Sounds and sights of Civil War relived during history events

Published 2:59 pm Friday, April 28, 2017

By JOYANNA LOVE/ Senior Staff Writer

The blast of cannon and rifles tore through the air giving students from Verbena High School just a taste of the American Civil War.

Students in fourth through sixth grade participated in the annual Civil War Living History Program at the Confederate Memorial Park on April 28.

Re-enactors dressed in Confederate uniforms demonstrated the various ways soldiers would carry their rifles while marching into battle.

“A good solider, they say, could shoot about three rounds a minute,” re-enactor Paul Wolbeck said.

Soldiers had organized shooting patterns with only a portion of the line of soldiers firing at a time. Wolbeck said when the order of “fire at-will” was given, soldiers would keep firing until they ran out of ammunition.

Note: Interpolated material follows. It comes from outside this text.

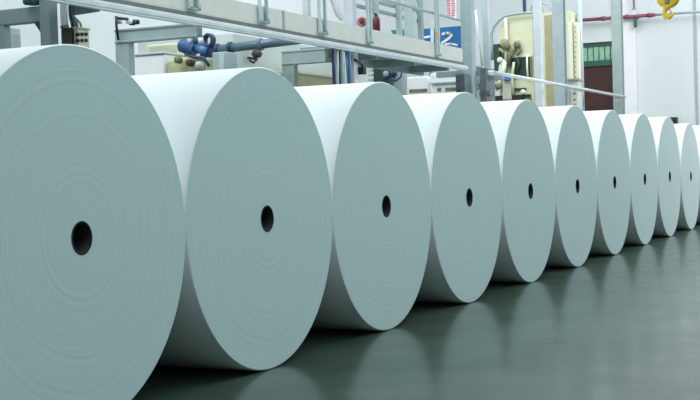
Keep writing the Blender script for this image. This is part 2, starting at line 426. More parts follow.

Wolbeck also detailed the kinds of equipment the soldiers carried and how they got it from place to place.

Bill Rambo said the shot from the rifles was not very accurate, so soldiers fired at the same time in an effort to hit something.

VHS fourth-grade student Mia Hubbard said she enjoyed seeing the rifle demonstrations.

At another station students practiced the techniques with wooden replicas.

VHS teacher Briar Smith said she enjoyed seeing the students be able to get hands-on knowledge of history.

“They can get a feel of the time period because that’s hard for them, historically … to understand what was it like. What did they eat?” Smith said. “Sometimes in your pictures it looks all glorious and that’s not what it was.”

She said the re-enactors are always willing to answer the student’s questions.

A little further into the field a cannon crew demonstrated the weapon for the students.  During the Civil War, it took seven men to fire the cannon, each had a specific job to ensure success. A well-experienced team could fire twice in a minute to a range of 600 feet.

A shortage of supplies and manufactured goods for Southern soldiers during the Civil War was highlighted through many of the Living History presentations.

“Manufacturing in the South is not good, we don’t have that much industry, so in order to get the equipment into the hands of soldiers there were a lot of shortcuts made,” Kenneth Morrison said.

Since leather was scarce, cotton canvas was used for the reins.

Morrison showed the students how the saddles used by the Calvary was a modified version of a Western saddle.

VHS fourth-grade student Naomi Mims said she like seeing the horse.

David Neal explained the variety of Confederate flags used throughout the war and the meaning behind them.

“It is so much fun to educate kids, and folks of all ages really to share this portion of history and remember what those folks went through,” Neal said.

He said he hopes learning lessons from the Civil War will keep something similar from happening again.

A bunkhouse, blacksmith station, nursing station, commissary and clothing shop were set up.

Mark Mershimer showed students the very, small tents soldiers would sleep in two or more to a tent.

Music from the time period was demonstrated by Kevin Naught and David Corbett.